Yeah. Thanks, Patrick. Yeah, the Salesforce partnership continued to be a really strong part of our story here as we were in Q4. Now, we actually just released the integration into Agentforce and are really excited about the work that we’re doing from a Service Cloud perspective with Salesforce. You heard us talk a little bit about the success that we’ve had there with a Fortune 500 retailer, as well as Under Armour. And then on the greater partnership side, it’ll be a combination of technical and go-to-market that we see. Just if you think about where we exist today, there’s such a great fit with so many organizations in the tech stack and the data and the workflows that we provide back into things like CRM or help desk or marketing automation or any of those tools really enable us to be a great partner.
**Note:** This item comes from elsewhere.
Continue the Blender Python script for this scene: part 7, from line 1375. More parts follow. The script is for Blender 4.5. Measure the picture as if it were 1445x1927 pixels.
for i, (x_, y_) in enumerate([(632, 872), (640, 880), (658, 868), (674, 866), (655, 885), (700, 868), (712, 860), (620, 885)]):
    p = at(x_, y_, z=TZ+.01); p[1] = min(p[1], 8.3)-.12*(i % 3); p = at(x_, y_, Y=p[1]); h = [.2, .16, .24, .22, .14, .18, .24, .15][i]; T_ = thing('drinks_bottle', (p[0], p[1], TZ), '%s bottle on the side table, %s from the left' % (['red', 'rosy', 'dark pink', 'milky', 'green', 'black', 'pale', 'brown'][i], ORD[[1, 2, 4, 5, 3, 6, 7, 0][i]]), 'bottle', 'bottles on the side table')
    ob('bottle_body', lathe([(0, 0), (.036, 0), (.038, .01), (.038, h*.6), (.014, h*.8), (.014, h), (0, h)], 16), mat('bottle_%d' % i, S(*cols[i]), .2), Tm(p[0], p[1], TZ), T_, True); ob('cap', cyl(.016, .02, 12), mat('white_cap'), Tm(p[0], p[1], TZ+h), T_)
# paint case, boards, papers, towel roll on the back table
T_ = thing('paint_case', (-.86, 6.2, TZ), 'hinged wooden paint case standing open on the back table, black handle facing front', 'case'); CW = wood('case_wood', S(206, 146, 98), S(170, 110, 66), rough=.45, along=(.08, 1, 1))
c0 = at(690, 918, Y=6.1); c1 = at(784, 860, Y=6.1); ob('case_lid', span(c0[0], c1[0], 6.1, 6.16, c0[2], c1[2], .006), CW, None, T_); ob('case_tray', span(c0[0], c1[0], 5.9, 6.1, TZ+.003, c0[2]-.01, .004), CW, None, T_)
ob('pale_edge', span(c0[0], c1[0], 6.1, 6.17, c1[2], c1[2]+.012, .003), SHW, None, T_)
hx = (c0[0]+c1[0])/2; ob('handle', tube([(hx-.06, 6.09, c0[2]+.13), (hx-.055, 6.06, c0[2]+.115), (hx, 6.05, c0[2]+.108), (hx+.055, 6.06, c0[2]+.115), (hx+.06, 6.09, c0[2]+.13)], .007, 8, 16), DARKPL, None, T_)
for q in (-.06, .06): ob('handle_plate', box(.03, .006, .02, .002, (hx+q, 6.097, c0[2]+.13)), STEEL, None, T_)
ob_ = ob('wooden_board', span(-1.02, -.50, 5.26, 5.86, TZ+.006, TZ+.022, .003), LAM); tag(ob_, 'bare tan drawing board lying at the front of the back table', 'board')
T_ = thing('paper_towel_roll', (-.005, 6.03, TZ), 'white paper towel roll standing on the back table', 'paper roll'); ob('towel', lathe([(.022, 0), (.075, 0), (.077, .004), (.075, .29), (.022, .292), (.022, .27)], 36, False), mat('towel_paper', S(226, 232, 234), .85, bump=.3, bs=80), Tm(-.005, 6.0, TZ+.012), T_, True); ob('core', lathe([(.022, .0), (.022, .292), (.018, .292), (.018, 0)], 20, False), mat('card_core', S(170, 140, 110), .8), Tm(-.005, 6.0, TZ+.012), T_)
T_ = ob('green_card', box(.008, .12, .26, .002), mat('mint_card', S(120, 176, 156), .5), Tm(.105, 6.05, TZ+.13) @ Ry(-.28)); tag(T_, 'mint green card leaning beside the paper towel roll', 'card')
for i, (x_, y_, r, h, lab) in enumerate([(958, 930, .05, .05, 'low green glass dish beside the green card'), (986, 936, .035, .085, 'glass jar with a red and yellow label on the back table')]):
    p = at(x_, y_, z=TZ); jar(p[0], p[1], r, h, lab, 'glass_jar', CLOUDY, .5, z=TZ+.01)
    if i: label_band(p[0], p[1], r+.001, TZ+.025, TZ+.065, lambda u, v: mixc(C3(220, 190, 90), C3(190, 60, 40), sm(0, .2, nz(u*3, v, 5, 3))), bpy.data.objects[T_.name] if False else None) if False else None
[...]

So I think you’ll expect to see things on both sides.

Unidentified Analyst

Analyst

Well, thanks. Appreciate the call. And maybe just one quick follow up, too. I know you called out several competitive wins over the past quarter. Here’s on why you think the competitor environment is becoming more favorable for Sprout. Is it certain products that competitors don’t offer? I’m just curious to hear what you guys are seeing there and maybe how your win rates have tried in recent quarters? Thanks, guys.

Ryan Barretto

Analyst

Yeah. Thank you. Yeah. I mean, I think there’s a few things that have really contributed to our success. We continue to have really great momentum from a competitive perspective. I think one of the things it starts with is just really great products. And if you look at the work that we’ve been doing across Care or Influencer or AI, great examples of where our product is showing up and adding a tremendous amount of value. On a lot of the stories that we shared today, these are large organizations. They’re looking for speed to value, speed to adoption. They’re looking for ensuring that there’s going to be great compliance across a number of users within the platform. These are all things that really weigh heavily in the way that we filter products and the way that we deliver it. So I think those are all just really contributing to the differentiation that we have in the market.

Alex Kurtz

Analyst

All right. Thanks. Next question, please.

Operator

Operator

[Operator Instructions] Your next question comes from the line of Jackson Ader from KeyBanc Capital Markets. Your line is open.

Jackson Ader

Analyst

Great. Good evening, guys. Thanks for taking our questions. The first is on the larger lens. Like, for example, the financial services company that you landed with, are these deals just social media that your customer is kind of RFPing or looking to purchase or is there some sort of, like, larger marketing stack or larger marketing decisions that the larger brands are making and social is a part of that? Thank you.

Ryan Barretto

Analyst

Yeah. Thanks for the question, Jackson. These are specifically within the realm of Social Media Management. Now, they might have different vectors underneath the Social Media Management, whether it be a marketing lens or a customer Care lens or an Influencer lens. But these wins are primarily just in Social Media Management.

Jackson Ader

Analyst

Okay. Okay. Cool. And then just a housekeeping question. The wind down from Social Studio, I think when we came into 2024, was expected to be like a $10 million benefit. What did that end up being in the last year?

Joe Del Preto

Analyst

Yeah. Jackson, this is Joe. That’s not a number we’ve talked about in a while. So that’s not a number we’re disclosing publicly at this point.

Jackson Ader

Analyst

All right. Okay. Thank you.

Operator

Operator

Thank you. And with no further questions, Ryan, I’ll turn the floor back over to you.

Ryan Barretto

Analyst

Great. Thanks, Christina. And I just want to say a huge thank you for everybody joining us tonight for the thoughtful questions. I want to say a huge thank you to our team for their hard work and contributions to the business. And of course, to our customers who have put their trust in us and inspire us to do our very best work. We’re incredibly excited about the opportunities in front of us and look forward to spending more time with all of you in the future. Thanks and have a great night.

Operator

Operator

Thank you. And this does conclude today’s conference call. You may now disconnect. Have a great day.